START
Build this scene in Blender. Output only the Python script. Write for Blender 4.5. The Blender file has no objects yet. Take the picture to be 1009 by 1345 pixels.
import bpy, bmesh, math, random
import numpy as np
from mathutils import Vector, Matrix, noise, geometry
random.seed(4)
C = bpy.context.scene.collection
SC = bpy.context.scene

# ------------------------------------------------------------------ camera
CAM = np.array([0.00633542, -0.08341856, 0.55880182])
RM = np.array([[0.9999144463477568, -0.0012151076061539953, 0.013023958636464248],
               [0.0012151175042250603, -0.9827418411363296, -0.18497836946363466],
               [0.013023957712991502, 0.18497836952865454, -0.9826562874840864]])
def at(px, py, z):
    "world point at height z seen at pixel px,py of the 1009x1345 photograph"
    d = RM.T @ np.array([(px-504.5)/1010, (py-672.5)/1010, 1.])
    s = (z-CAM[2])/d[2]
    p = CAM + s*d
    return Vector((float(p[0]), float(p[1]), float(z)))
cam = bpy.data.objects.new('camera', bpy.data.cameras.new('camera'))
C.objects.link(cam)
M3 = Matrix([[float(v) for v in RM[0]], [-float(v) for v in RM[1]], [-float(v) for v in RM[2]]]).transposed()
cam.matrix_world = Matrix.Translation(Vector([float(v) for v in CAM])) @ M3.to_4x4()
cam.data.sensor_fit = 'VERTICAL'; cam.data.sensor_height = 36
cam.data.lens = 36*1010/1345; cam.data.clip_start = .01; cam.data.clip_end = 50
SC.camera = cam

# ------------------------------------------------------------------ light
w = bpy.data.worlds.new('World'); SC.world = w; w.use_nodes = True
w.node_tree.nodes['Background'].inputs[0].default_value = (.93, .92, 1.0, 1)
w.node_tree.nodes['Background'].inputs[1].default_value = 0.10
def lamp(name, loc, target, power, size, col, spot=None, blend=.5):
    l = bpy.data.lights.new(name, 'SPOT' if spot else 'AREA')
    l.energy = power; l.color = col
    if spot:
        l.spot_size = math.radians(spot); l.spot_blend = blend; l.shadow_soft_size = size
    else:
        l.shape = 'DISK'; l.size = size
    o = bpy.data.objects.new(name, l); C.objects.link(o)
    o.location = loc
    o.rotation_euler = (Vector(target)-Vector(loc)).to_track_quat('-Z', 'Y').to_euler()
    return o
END
■ **Written request**
Every line of the material must be returned exactly as it appears.

■ **Output of the task**
Build this scene in Blender. Output only the Python script. Write for Blender 4.5. The Blender file has no objects yet. Take the picture to be 1009 by 1345 pixels.
import bpy, bmesh, math, random
import numpy as np
from mathutils import Vector, Matrix, noise, geometry
random.seed(4)
C = bpy.context.scene.collection
SC = bpy.context.scene

# ------------------------------------------------------------------ camera
CAM = np.array([0.00633542, -0.08341856, 0.55880182])
RM = np.array([[0.9999144463477568, -0.0012151076061539953, 0.013023958636464248],
               [0.0012151175042250603, -0.9827418411363296, -0.18497836946363466],
               [0.013023957712991502, 0.18497836952865454, -0.9826562874840864]])
def at(px, py, z):
    "world point at height z seen at pixel px,py of the 1009x1345 photograph"
    d = RM.T @ np.array([(px-504.5)/1010, (py-672.5)/1010, 1.])
    s = (z-CAM[2])/d[2]
    p = CAM + s*d
    return Vector((float(p[0]), float(p[1]), float(z)))
cam = bpy.data.objects.new('camera', bpy.data.cameras.new('camera'))
C.objects.link(cam)
M3 = Matrix([[float(v) for v in RM[0]], [-float(v) for v in RM[1]], [-float(v) for v in RM[2]]]).transposed()
cam.matrix_world = Matrix.Translation(Vector([float(v) for v in CAM])) @ M3.to_4x4()
cam.data.sensor_fit = 'VERTICAL'; cam.data.sensor_height = 36
cam.data.lens = 36*1010/1345; cam.data.clip_start = .01; cam.data.clip_end = 50
SC.camera = cam

# ------------------------------------------------------------------ light
w = bpy.data.worlds.new('World'); SC.world = w; w.use_nodes = True
w.node_tree.nodes['Background'].inputs[0].default_value = (.93, .92, 1.0, 1)
w.node_tree.nodes['Background'].inputs[1].default_value = 0.10
def lamp(name, loc, target, power, size, col, spot=None, blend=.5):
    l = bpy.data.lights.new(name, 'SPOT' if spot else 'AREA')
    l.energy = power; l.color = col
    if spot:
        l.spot_size = math.radians(spot); l.spot_blend = blend; l.shadow_soft_size = size
    else:
        l.shape = 'DISK'; l.size = size
    o = bpy.data.objects.new(name, l); C.objects.link(o)
    o.location = loc
    o.rotation_euler = (Vector(target)-Vector(loc)).to_track_quat('-Z', 'Y').to_euler()
    return o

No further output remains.